Прихожане и священники РПЦ активно участвовали в сборе пожертвований в фонд обороны, постоянно свидетельствовали о варварстве нацистских захватчиков, об их жестокости по отношению к мирному населению, о бессмысленном уничтожении церквей, соборов, монастырей, надругательстве над священными для верующих местами. Учитывая продолжавшее бытовать на Западе, и прежде всего в Великобритании и США, а также используемое нацистской пропагандой в общем небезосновательное утверждение о преследовании религии в СССР, РПЦ срочно подготовила и выпустила уже летом 1942 г. откровенно рассчитанный прежде всего на зарубежного читателя сборник «Правда о религии в России», ограничившись, естественно, подборкой доказательств в пользу того, что именно РПЦ существует и действует свободно благодаря благожелательному отношению к ней со стороны советской власти и никаких гонений якобы не испытывает.

Сохранившееся весьма сильное влияние РПЦ на подавляющее большинство христиан в Советском Союзе, ее твердая патриотическая позиция, занятая с первого же дня войны, и привели не только к значительному ослаблению идеологического давления на нее со стороны властей, но и к заключению конкордата.
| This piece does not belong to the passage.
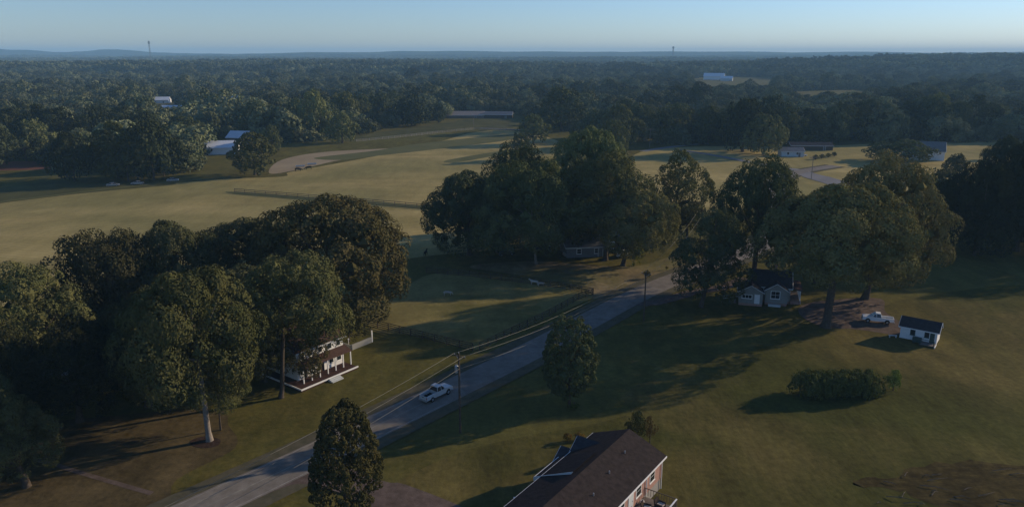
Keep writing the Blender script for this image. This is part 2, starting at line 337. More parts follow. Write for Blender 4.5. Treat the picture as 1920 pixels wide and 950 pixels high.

В последних числах августа 1943 г. митрополита Сергия — Местоблюстителя Патриаршего престола, находившегося в эвакуации в Ульяновске, а также митрополитов Ленинградского и Ладожского Алексия, Киевского и Галицкого Николая срочно вызвали в Москву, а в ночь на 4 сентября пригласили в Кремль. Там между ними и Сталиным, Молотовым, Маленковым, Берия, а также одним из малозначимых тогда чиновников Г.Г. Карповым состоялись переговоры, результаты которых оказались не только неожиданными для вскоре узнавшего о них населения страны, но и весьма благоприятными для РПЦ.